Now, we refer to October as fire season. When I call my parents, I ask them if the fires have started yet, and it’s just small talk. It hasn’t rained in four months. Has the ash been falling? Yesterday, the air smelled of gasoline and burnt rubber. In October of 2020, the sky turned sulfur-yellow from the smoke, and it felt correct. Just another day in the end of the world as we know it. 

***

This summer, I saw the sun rise over the Atlantic Ocean, turning the entire world rosy. I looked out at the water and let myself feel, for the first time in a while, truly myself and truly free. The round red sun, the half-clouded sky, the calls of morning birds, the crashing of waves, the sand pulling on my legs. Quietly, carefully, I took steps into the water and felt my heart crack open. These days, I’m slowly giving up on doing things the “right” way. At every corner, I’m knocking into feelings I’ve never let myself notice. It’s scary to think that my life and relationships might not be a catastrophe. It means having to figure out how to exist. 

***

On the East coast, I started noticing the day-to-day weather for the first time. People who’ve lived here their whole lives will laugh at me when I get excited over the littlest things. The smell of the rain on the sidewalk. The way flakes of white fall from the sky and leave drops behind on my cheeks instead of staining my lungs gray. The way, each time I step outside, the first thing I notice is nature running circles around me, making itself known. Allowing me to know it. Or maybe it’s me, allowing myself to believe that, despite the months of frigid 3 p.m. darkness, the light will eventually come back to play on my pillow, tinted red by the leaves.

***

A few weeks ago, I stumbled upon a thick book of poetry entitled Queer Nature in a book shop. I started reading it by candlelight, sitting on the roof, looking up at the stars, holding a girl’s hand. I couldn’t put it down until it started to rain, the pages at risk of crinkling. It felt like a good omen, or a book of symbols. What it means to be queer, and to exist in the world. I turn their words over on my tongue, let them fall into my mind. 

***

And then, of course, there’s spring. In California, it’s undoubtedly my least favorite season.
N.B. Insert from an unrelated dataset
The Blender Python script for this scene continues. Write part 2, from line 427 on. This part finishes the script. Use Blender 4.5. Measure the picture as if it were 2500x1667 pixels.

My allergies start acting up, and the morning’s prickly cold turns to suffocating heat by mid-afternoon. The end of rain, the start of yellow grass and reminders to keep your showers short. I’d never understood the exhilarating feeling of seeing the first snowdrops pop out of the frozen earth and the light stay out for a little longer. There’s nothing like watching the world wake up, reminding me of life. I get stopped in my tracks by daffodils and unfurling green leaves, and I want to say thank you. I think I get it now. 

***

It’s November. The leaves have changed their colors and are drifting from the trees. Back home, fire season has probably ended—or at least I haven’t heard about it in a while. It rained for the first time a few weeks ago, and they had an earthquake, but it wasn’t a big one. On the cusp of fall and winter, I am falling in love, maybe for the first time.